Eye on the Taiga

How industry’s claimed 'sustainable forestry' in Russia is destroying the Great Northern Forest

Publication - 6 March, 2017
Human activities are currently driving species to extinction at a rate 1,000 times the average natural rate over the past 65 million years. Habitat loss, including degradation and fragmentation, is the most important cause of this crisis. We must reduce the rate of habitat loss, and eventually halt it, if we are to protect biodiversity and maintain the ecosystem services vital to human well being.

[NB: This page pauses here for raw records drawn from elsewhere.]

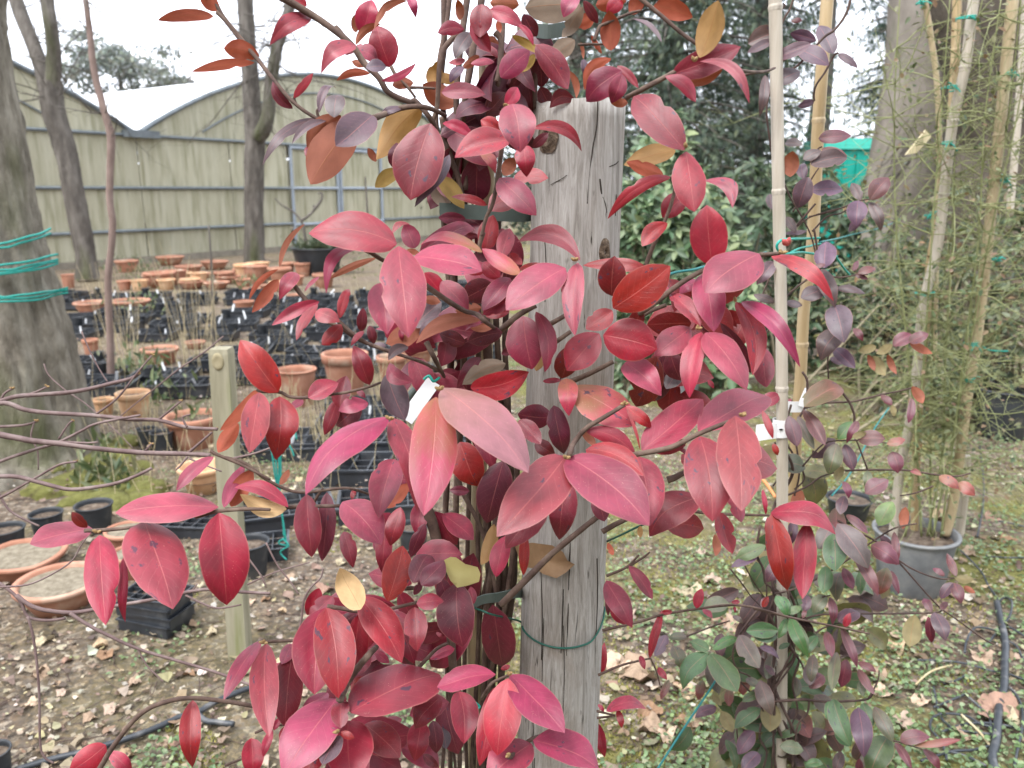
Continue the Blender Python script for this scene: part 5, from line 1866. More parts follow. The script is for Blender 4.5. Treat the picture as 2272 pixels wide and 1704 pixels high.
# ties on the post
M_TAPE = mat('grey_green_tie_tape', [(0.055, 0.075, 0.065), (0.085, 0.105, 0.095)], rough=.55, scale=12, bump=.15)
M_WIRE = mat('green_coated_wire', [(0.004, 0.075, 0.052), (0.008, 0.10, 0.07)], rough=.35, scale=20, bump=0, spec=.5)
M_TEAL = mat('turquoise_tie', [(0.005, 0.26, 0.2), (0.015, 0.34, 0.27)], rough=.45, scale=20, bump=0, spec=.5)
M_BLUEG = mat('blue_green_cord', [(0.01, 0.13, 0.13), (0.02, 0.18, 0.17)], rough=.5, scale=20, bump=0)
def band(name, label, pix, hpx, m, cat='tie', group=None):
    """a flat strap through pixel points (x, y, depth), hpx high"""
    top, bot = [], []
    V, F = [], []
    q = catmull([(P(x, y, d), 1) for x, y, d in pix], 5)
    for k, (p, _) in enumerate(q):
        h = hpx / FPX * (p - CAM).dot(FWD) / 2
        for dz, dy in ((h, 0), (-h, 0), (-h, .0022), (h, .0022)):
            V.append(p + Vector((0, dy, dz)))
    n = len(q)
    for k in range(n - 1):
        for j in range(4):
            F.append((k * 4 + j, k * 4 + (j + 1) % 4, k * 4 + 4 + (j + 1) % 4, k * 4 + 4 + j))
    o = q[0][0]
    ob = link(name, mesh(name, [v - o for v in V], F, False), m, None, o)
    return tag(ob, label, cat, group)
band('tie_tape', 'grey green tape strapping the stems to the post near its top', [(975, 466, .93), (1040, 470, .925), (1100, 474, .93), (1165, 476, .955), (1200, 470, 1.0)], 32, M_TAPE)
band('tie_tape', 'grey green tape looped round the stems above the wire', [(1050, 1340, .99), (1075, 1330, .985), (1105, 1326, .985), (1140, 1318, 1.01), (1160, 1316, 1.06)], 22, M_TAPE)
band('tie_tape', 'dark grey tape around the vine at the very top', [(1180, 66, .9), (1215, 70, .885), (1255, 64, .89)], 30, M_TAPE)
def wire(name, label, pts, rad, m, cat='wire', group=None, sides=6, sm=6):
    W = [(P(*q), rad) for q in pts]
    V, F = [], []
    o = W[0][0]
    tube_geo(V, F, catmull([(p - o, r) for p, r in W], sm), sides)
    return tag(link(name, mesh(name, V, F), m, None, o), label, cat, group)
wl = [(px('K', x, y)) for x, y in ((495, 478), (560, 500), (640, 530))]
pts = [(x, y, post_d(y) - .085) for x, y in wl] + []
W = [(P(*q), .0013) for q in pts]
for k in range(12):
    a = -1.45 + 2.9 * k / 11
    W.append((post_point(1368 + 18 * math.cos(a * .9) - 22 * (a > .7) * (a - .7) * 2, a, .0014), .0013))
V, F = [], []
o = W[0][0]
tube_geo(V, F, catmull([(p - o, r) for p, r in W], 5), 6)
tag(link('green_wire', mesh('green_wire', V, F), M_WIRE, None, o), 'green coated wire bound round the lower part of the post', 'wire')
wire('green_wire', 'short dark green wire leaving the post towards the right', [(1345, 1202, 1.05), (1380, 1186, 1.0), (1422, 1166, .95), (1475, 1148, .9)], .0014, M_WIRE)
wire('teal_cord', 'blue green cord slanting down to the ground right of the post', [(1590, 1505, 1.42), (1575, 1530, 1.40), (1520, 1612, 1.36), (1455, 1712, 1.31), (1380, 1830, 1.27)], .0019, M_BLUEG, 'cord')
wire('teal_cord', 'knotted teal cord on the bamboo stake below the leaves', [(1024, 1538, .97), (1032, 1552, .965), (1044, 1560, .96), (1052, 1572, .96), (1064, 1568, .97), (1050, 1556, .965), (1038, 1548, .97)], .0016, M_TEAL, 'cord')
wire('teal_cord', 'teal cord stretched behind the red leaves right of the post', [(1478, 612, .99), (1500, 604, 1.0), (1540, 598, 1.02), (1570, 590, 1.05), (1640, 578, 1.12), (1700, 560, 1.18)], .0018, M_BLUEG, 'cord')

# fallen leaves caught in the vine
def stray_leaf(name, label, pts2, depth, col, m, thick=.03, seed=0, ups=None):
    """an irregular leaf from an outline in pixels, curled in depth"""
    rr_ = random.Random(seed)
    cx = sum(p[0] for p in pts2) / len(pts2); cy = sum(p[1] for p in pts2) / len(pts2)
    o = P(cx, cy, depth)
    V, F = [Vector((0, 0, 0))], []
    n = len(pts2)
    rings = 4
    for k in range(1, rings + 1):
        s = k / rings
        for x, y in pts2:
            V.append(P(cx + (x - cx) * s, cy + (y - cy) * s, depth + thick * (s ** 2) * noise.noise(Vector(((x - cx) * .012, (y - cy) * .012, seed + 3)))) - o)
    for j in range(n):
        F.append((0, 1 + j, 1 + (j + 1) % n))
    for k in range(rings - 1):
        for j in range(n):
            F.append((1 + k * n + j, 1 + (k + 1) * n + j, 1 + (k + 1) * n + (j + 1) % n, 1 + k * n + (j + 1) % n))
    return tag(link(name, mesh(name, V, F), m, None, o), label, 'leaf')
def K_(*a):
    return [px('K', a[i], a[i + 1]) for i in range(0, len(a), 2)]
M_YEL = mat('yellowed_leaf', [(0.50, 0.44, 0.16), (0.60, 0.55, 0.25)], rough=.6, scale=20, bump=.3, bump_scale=60, dist=.001, spots=(26, .64, .7, (.2, .13, .04)))
M_DRY = mat('dry_brown_leaf', [(0.15, 0.085, 0.04), (0.25, 0.15, 0.08), (0.33, 0.22, 0.13)], rough=.7, scale=14, bump=.5, bump_scale=50, dist=.001)
stray_leaf('yellow_leaf', 'pale yellow fallen leaf caught between stake and dark leaves', K_(260, 140, 330, 105, 370, 108, 440, 158, 530, 180, 552, 230, 540, 288, 460, 315, 380, 332, 330, 280, 300, 215), vine_depth(70, 1265), None, M_YEL, .02, 1)
stray_leaf('dry_leaf', 'curled brown dry leaf resting against the post behind a twig', K_(805, 30, 860, 10, 930, 0, 1080, 20, 1160, 70, 1190, 130, 1245, 160, 1180, 220, 1110, 262, 1010, 230, 960, 190, 860, 180, 830, 100), vine_depth(86, 1235), None, M_DRY, .02, 4)

# white plant label stuck behind the big pale leaf
V, F = [], []
la = P(962, 846, .93); lb = P(900, 932, .91)
d = (lb - la).normalized()
sdv = d.cross(FWD).normalized() * .0085
for q in (la, lb):
    V += [q - sdv - la, q + sdv - la, q + sdv + FWD * .0015 - la, q - sdv + FWD * .0015 - la]
for j in range(4):
    F.append((j, (j + 1) % 4, 4 + (j + 1) % 4, 4 + j))
F += [(3, 2, 1, 0), (4, 5, 6, 7)]
M_LABEL = mat('white_label_plastic', [(0.74, 0.75, 0.76), (0.83, 0.83, 0.83)], rough=.4, scale=12, bump=0)
tag(link('plant_label', mesh('plant_label', V, F, False), M_LABEL, None, la), 'white plant label half hidden behind the big pale red leaf', 'label')
wire('teal_cord', 'bit of teal cord above the hidden white label', [(940, 842, .88), (952, 834, .88), (962, 846, .88), (975, 838, .89)], .0016, M_TEAL, 'cord')
wire('strap', 'olive grey strap slanting behind the upper stems', [(968, 815, .96), (935, 850, .96), (905, 885, .96), (885, 925, .96)], .005, M_TAPE, 'strap')
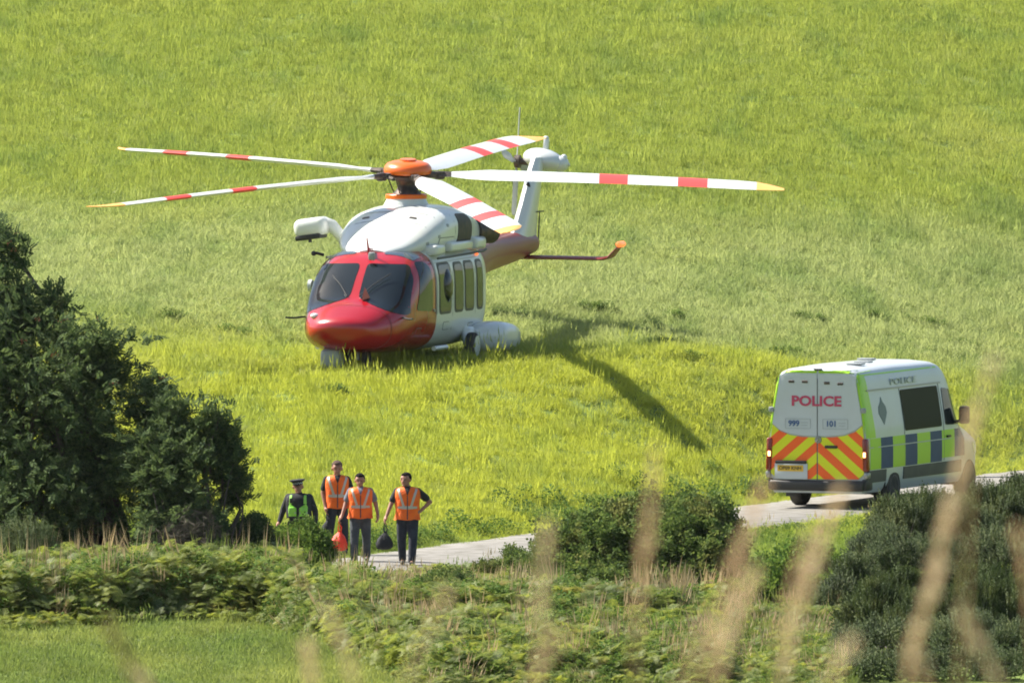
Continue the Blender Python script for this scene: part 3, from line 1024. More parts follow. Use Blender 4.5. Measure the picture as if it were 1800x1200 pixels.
# shrub in front of the officer
plant("leafy_shrub", "leafy green shrub hiding the officer from the waist down", "bush", (at(545, 1010, 418.5).x, 418.5),
      [B(522, 960, 418.5, 50, 34, .6), B(490, 972, 418.5, 36, 34, .5), B(556, 970, 418.5, 32, 30, .4), B(535, 935, 418.6, 24, 20, .3), B(515, 990, 418, 60, 30, .6)],
      sprig_broad(), weed_m, 3600, prng, group="leafy bushes on the bank", shell=.45, gaps=.0, stems=12, r0=.012, seed=3, size=(.7, 1.2), part="foliage", stem_name="stem")
plant("leafy_shrub", "darker low shrub between the small rowan and the officer", "bush", (at(430, 1010, 417).x, 417),
      [B(440, 945, 417, 42, 36, .5), B(400, 960, 417, 40, 30, .5), B(465, 965, 417, 30, 26, .4), B(430, 980, 416.6, 60, 26, .5), B(448, 920, 417, 18, 14, .2)],
      sprig_broad(), rowan_m, 3000, prng, group="leafy bushes on the bank", shell=.4, gaps=.1, stems=12, r0=.012, seed=4, size=(.7, 1.1), part="foliage", stem_name="stem")

# round bush between lane and bank, centre right: two crowns
plant("leafy_bush", "broad leafy bush right of the people, hiding part of the lane", "bush", (at(1060, 1075, 411).x, 411),
      [B(1050, 985, 412, 90, 75, 1.1), B(1000, 1000, 411.5, 55, 65, .8), B(1110, 990, 411.5, 65, 90, .9), B(1050, 1050, 410.5, 110, 55, 1.0), B(1140, 905, 412, 34, 28, .35), B(1070, 925, 412, 50, 30, .5), B(965, 965, 412, 26, 30, .4), B(1010, 935, 412, 22, 18, .25), B(1100, 900, 412, 18, 16, .2)],
      sprig_broad(), hedge_m, 10500, prng, group="leafy bushes on the bank", shell=.4, rough=.34, gaps=.12, clump=2.6, stems=24, r0=.02, seed=6, sprays=300, spray_len=.6, size=(.6, 1.7), part="foliage", stem_name="stem")
plant("leafy_bush", "dense dark green bush left of the lane bend below the van", "bush", (at(1220, 1085, 409.5).x, 409.5),
      [B(1220, 985, 411, 80, 88, 1.0), B(1180, 930, 411.5, 50, 40, .6), B(1250, 1010, 410.5, 60, 80, .8), B(1200, 1055, 410, 95, 50, .9), B(1245, 915, 411, 42, 32, .5), B(1210, 893, 411.4, 26, 18, .3), B(1268, 960, 411, 24, 40, .4)],
      sprig_broad(), hedge_m, 11500, prng, group="leafy bushes on the bank", shell=.5, rough=.3, gaps=-.05, clump=2.6, stems=24, r0=.02, seed=8, sprays=260, spray_len=.55, size=(.6, 1.65), part="foliage", stem_name="stem")
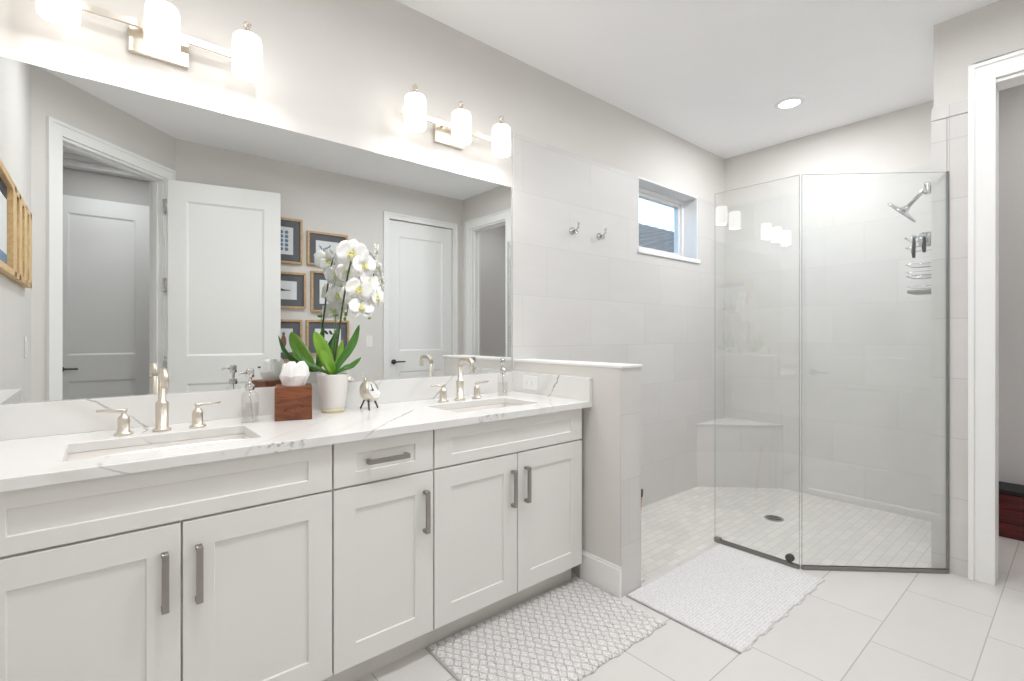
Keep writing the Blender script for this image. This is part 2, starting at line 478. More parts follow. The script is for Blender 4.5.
# ------------------------------------------------------------------ the room shell
mb = MB()
mb.prism([(-1.3, -1.75), (4.75, -1.75), (4.75, 0.44), (3.284, 0.44), (2.757, 0.972), (2.752, 1.40), (1.968, 1.40), (1.968, 2.2), (-1.3, 2.2)], -0.12, 0.0)
struct(mb.done('floor', M['floor']), 'pale grey rectangular stone-look tile floor of the bathroom', 'floor')
mb = MB()
mb.prism([(3.30, 0.455), (4.40, 0.455), (4.40, 2.2), (1.95, 2.2), (1.95, 1.402), (2.754, 1.402), (2.759, 0.974)], SF - 0.05, SF)
struct(mb.done('floor_shower', M['mosaic']), 'sunken shower floor of small pale brick mosaic', 'floor')
mb = MB().box(-1.3, 4.75, -1.75, 2.4, H, H + 0.1)
struct(mb.done('ceiling', M['ceiling']), 'smooth white bathroom ceiling', 'ceiling')

WX0, WX1, WZ0, WZ1 = 3.013, 3.862, 1.825, 2.368
mb = MB()
y0, y1 = D, D + 0.20
mb.box(-0.45, WX0, y0, y1, -0.12, H); mb.box(WX1, XE + 0.1, y0, y1, -0.12, H)
mb.box(WX0, WX1, y0, y1, -0.12, WZ0); mb.box(WX0, WX1, y0, y1, WZ1, H)
struct(mb.done('wall_north', M['paint']), 'pale greige painted wall behind mirror and shower', 'wall')
mb = MB()
y0, y1 = D - 0.008, D
mb.box(1.806, WX0, y0, y1, SF, 2.366); mb.box(WX1, XE, y0, y1, SF, 2.366); mb.box(WX0, WX1, y0, y1, SF, WZ0)
struct(mb.done('wall_tile_north', M['tile']), 'large pale wall tiles with the small window above', 'wall tile')
mb = MB().box(XE, XE + 0.12, 0.42, D, -0.12, H)
struct(mb.done('wall_east', M['paint']), 'painted end wall above the shower tiles', 'wall')
mb = MB().box(XE - 0.008, XE, YW, D - 0.008, SF, 2.366)
struct(mb.done('wall_tile_east', M['tile']), 'large pale tiles on the shower end wall behind glass', 'wall tile')
mb = MB().box(XR, XE, YW - 0.1, YW - 0.008, -0.12, H)
struct(mb.done('wall_shower_south', M['paint']), 'shower side wall that carries the shower head', 'wall')
mb = MB().box(XR, XE - 0.008, YW - 0.008, YW, SF, 2.366)
struct(mb.done('wall_tile_south', M['tile']), 'pale tiles behind the shower head', 'wall tile')
mb = MB()
mb.box(XR, XR + 0.12, YS - 0.1, -0.365, -0.12, H); mb.box(XR, XR + 0.12, -0.365, 0.308, 2.43, H); mb.box(XR, XR + 0.12, 0.308, YW - 0.1, -0.12, H)
struct(mb.done('wall_doorway', M['paint']), 'painted wall around the open doorway at right', 'wall')
mb = MB()
mb.box(XR - 0.008, XR, 0.37, 0.462, 0, 2.30); mb.box(XR - 0.008, XR, 0.466, YW, SF, 2.30)
mb.box(XR - 0.011, XR, 0.37, YW, 2.303, 2.366)
struct(mb.done('wall_tile_wing', M['tile_wing']), 'pale tiled strip between the shower glass and doorway casing', 'wall tile')
mb = MB()
mb.box(0.40, 2.338, YS - 0.1, YS, -0.12, H); mb.box(3.144, XR + 0.12, YS - 0.1, YS, -0.12, H); mb.box(2.338, 3.144, YS - 0.1, YS, 2.44, H)
struct(mb.done('wall_south', M['paint']), 'painted wall with framed prints, seen in the mirror', 'wall')
mb = MB().box(XL - 0.1, XL, 0.18, D + 0.2, -0.12, H)
struct(mb.done('wall_west', M['paint']), 'painted wall with the pine picture frame, seen in mirror', 'wall')
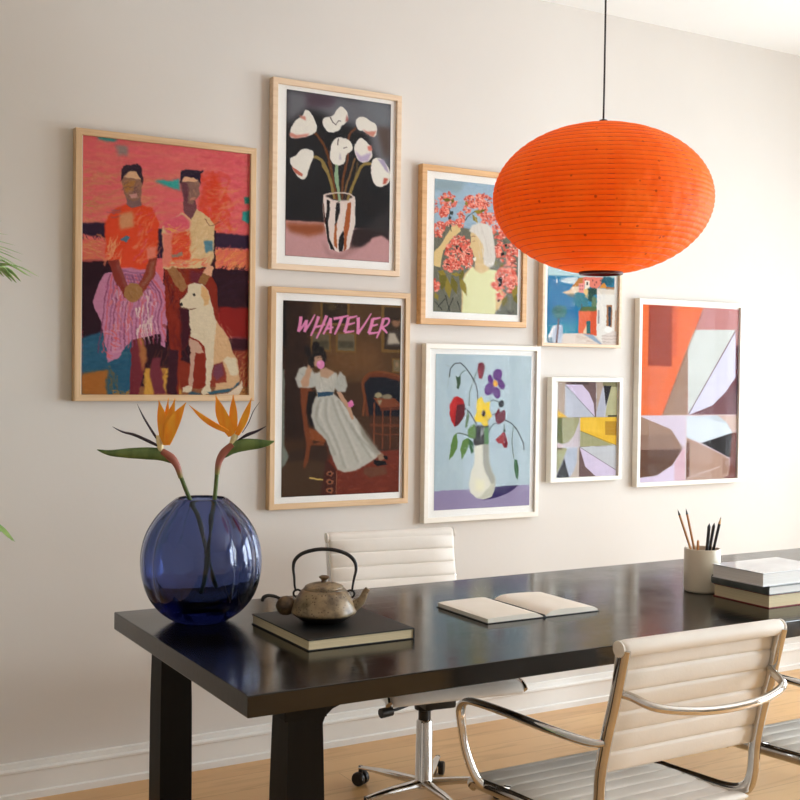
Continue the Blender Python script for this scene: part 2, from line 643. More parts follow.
def make_chair(label, group, arms=True, drop=0.0):
    t = thing('office_chair', label, 'chair', group=group)
    H = 0.236
    v, f = ribbed_panel([(q[0] + 0.014, q[1]) for q in [(-0.243, 0.555), (-0.262, 0.64), (-0.287, 0.73), (-0.300, 0.79), (-0.306, 0.840)]], H + 0.004, 0.006, 6, 0.0065)
    b = link_mesh('backrest', v, f, M['leather'], t, True, 60)
    # rolled top edge of the sling
    r = MB()
    rp = [(-0.290, 0.825)] + [(-0.307 + 0.015 * math.cos(a), 0.845 + 0.015 * math.sin(a)) for a in [math.radians(q) for q in range(0, 300, 20)]]
    v, f = ribbed_panel(rp, H + 0.004, 0.008, 1, 0.0)
    link_mesh('head_roll', v, f, M['leather'], t, True, 60)
    v, f = ribbed_panel([(-0.235, 0.428), (-0.15, 0.414), (0.0, 0.412), (0.12, 0.422 - drop * 0.6), (0.20, 0.432 - drop), (0.240, 0.430 - drop), (0.258, 0.416 - drop), (0.262, 0.402 - drop)], H - 0.008, 0.009, 10, 0.006)
    link_mesh('seat', v, f, M['leather'], t, True, 60)
    for s in (-1, 1):
        path = [(s * H, -0.316, 0.846), (s * H, -0.305, 0.80), (s * H, -0.285, 0.72), (s * H, -0.262, 0.64), (s * H, -0.245, 0.56), (s * H, -0.240, 0.49), (s * H, -0.222, 0.445), (s * H, -0.17, 0.422), (s * H, -0.05, 0.412),
                (s * H, 0.08, 0.416 - drop * 0.4), (s * H, 0.18, 0.426 - drop), (s * H, 0.235, 0.422 - drop), (s * H, 0.252, 0.408 - drop)]
        rl = MB().tube(path, 0.0165, 12, 6, 0.55 if False else 1.0, up=(1, 0, 0))
        # flatten across the width
        for p in rl.v:
            p.x = s * H + (p.x - s * H) * 0.62
        rail = rl.build('side_rail', M['chrome'], t, True)
        cap = MB().lathe([(0.0, 0), (0.016, 0.0), (0.018, 0.002), (0.018, 0.006), (0.0, 0.008)], 24, (s * (H + 0.004), -0.307, 0.845), axis='x')
        if s < 0:
            for p in cap.v:
                p.x = 2 * s * (H + 0.004) - p.x
        cap.build('end_cap', M['leather'], rail, True)
        a = MB() if not arms else MB().tube([(s * (H + 0.004), -0.262, 0.632), (s * (H + 0.022), -0.235, 0.628), (s * (H + 0.045), -0.13, 0.630), (s * (H + 0.052), 0.02, 0.628), (s * (H + 0.052), 0.14, 0.622), (s * (H + 0.05), 0.205, 0.612),
                       (s * (H + 0.048), 0.234, 0.585), (s * (H + 0.045), 0.232, 0.54), (s * (H + 0.038), 0.222, 0.48), (s * (H + 0.022), 0.205, 0.44 - drop * 0.6), (s * H, 0.19, 0.424 - drop)],
                      [0.010, 0.0125, 0.013, 0.013, 0.013, 0.013, 0.012, 0.012, 0.012], 12, 7, 0.72, up=(0, 0, 1))
        if arms:
            a.build('armrest', M['chrome'], t, True)
    # bowed tube behind the back
    MB().tube([(-H, -0.284, 0.747), (-H + 0.02, -0.315, 0.742), (-0.19, -0.365, 0.728), (-0.10, -0.392, 0.716), (0, -0.398, 0.712), (0.10, -0.392, 0.716), (0.19, -0.365, 0.728), (H - 0.02, -0.315, 0.742), (H, -0.284, 0.747)],
              0.0095, 14, 7).build('back_brace', M['chrome'], t, True)
    st = MB()
    st.tube([(-H, -0.08, 0.405), (-0.12, -0.075, 0.385), (0.12, -0.075, 0.385), (H, -0.08, 0.405)], 0.012, 10, 5)
    st.tube([(-H, 0.12, 0.41), (-0.12, 0.11, 0.385), (0.12, 0.11, 0.385), (H, 0.12, 0.41)], 0.012, 10, 5)
    st.build('seat_spreader', M['chrome'], t, True)
    m = MB().box(-0.055, 0.055, -0.10, 0.13, 0.335, 0.392, 0.01)
    m.lathe([(0.0, 0.24), (0.021, 0.24), (0.021, 0.30), (0.034, 0.305), (0.036, 0.34)], 20)
    mech = m.build('tilt_mechanism', M['black_plastic'], t, True)
    MB().tube([(0.04, 0.05, 0.355), (0.12, 0.09, 0.345), (0.17, 0.105, 0.342)], 0.005, 8, 4).tube([(0.165, 0.104, 0.342), (0.205, 0.112, 0.34)], 0.016, 10, 2).build('tilt_lever', M['black_plastic'], mech, True)
    MB().lathe([(0.0, 0.045), (0.034, 0.045), (0.034, 0.06), (0.030, 0.065), (0.027, 0.262), (0.022, 0.27), (0.0, 0.27)], 28).build('gas_column', M['chrome'], t, True)
    for k in range(5):
        a = math.radians(18 + 72 * k)
        c, s = math.cos(a), math.sin(a)
        lg = MB().tube([(0.02 * c, 0.02 * s, 0.058), (0.14 * c, 0.14 * s, 0.062), (0.21 * c, 0.21 * s, 0.062), (0.255 * c, 0.255 * s, 0.060)], [0.022, 0.018, 0.012, 0.010], 10, 5, 0.6, up=(0, 0, 1)).build('base_leg', M['chrome'], t, True)
        w_ = MB()
        cx, cy = 0.25 * c, 0.25 * s
        for d in (-0.014, 0.014):
            prof = [(0.0, -0.009), (0.022, -0.009), (0.024, -0.005), (0.024, 0.005), (0.022, 0.009), (0.0, 0.009)]
            tmp = MB().lathe(prof, 18, axis='x')
            for p in tmp.v:
                x, y = p.x + d, p.y
                p.x, p.y, p.z = cx - s * x + c * y, cy + c * x + s * y, p.z + 0.024
            w_.add(tmp.v, tmp.f)
        w_.lathe([(0.008, 0.03), (0.008, 0.066)], 10, (cx, cy, 0))
        w_.build('caster', M['black_plastic'], lg, True)
    return t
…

The boreal forest landscape that rings the subarctic, also known as the Great Northern Forest, represents nearly one-third of the forest left on Earth. Yet, only 2.8% of the Great Northern Forest is formally protected, compared with 27% of the world’s tropical forest and 11.0% of its temperate forest.

The Great Northern Forest includes nearly half the world’s Intact Forest Landscape (IFL) area. Areas of IFLs are lost when the forest is clearcut, deforested or burnt but also when it is fragmented or degraded, since in the latter cases it ceases to be a continuous area of primary forest and so no longer counts as IFL. Between 2000 and 2013 the rate of IFL loss in the Great Northern Forest was around 2.5 million hectares (ha) per year.

The scale of this crisis in the Great Northern Forest can be judged from fact that this rate of IFL loss was over one-and-a-half times the average annual rate of deforestation in the Amazon rainforest for most of the same period.

Some 60% of the Great Northern Forest is located in Russia, where it is known as the Taiga. However, in 2013, less than a quarter of the Taiga remained as IFL. The forest is being carved up into ever smaller fragments by industrial exploitation and wildfires.

Greenpeace calls upon companies to prioritise the protection of Intact Forest Landscapes (IFLs) and other remaining forests supporting High Conservation Value (HCV) across the Great Northern Forest – the boreal forest ecosystem.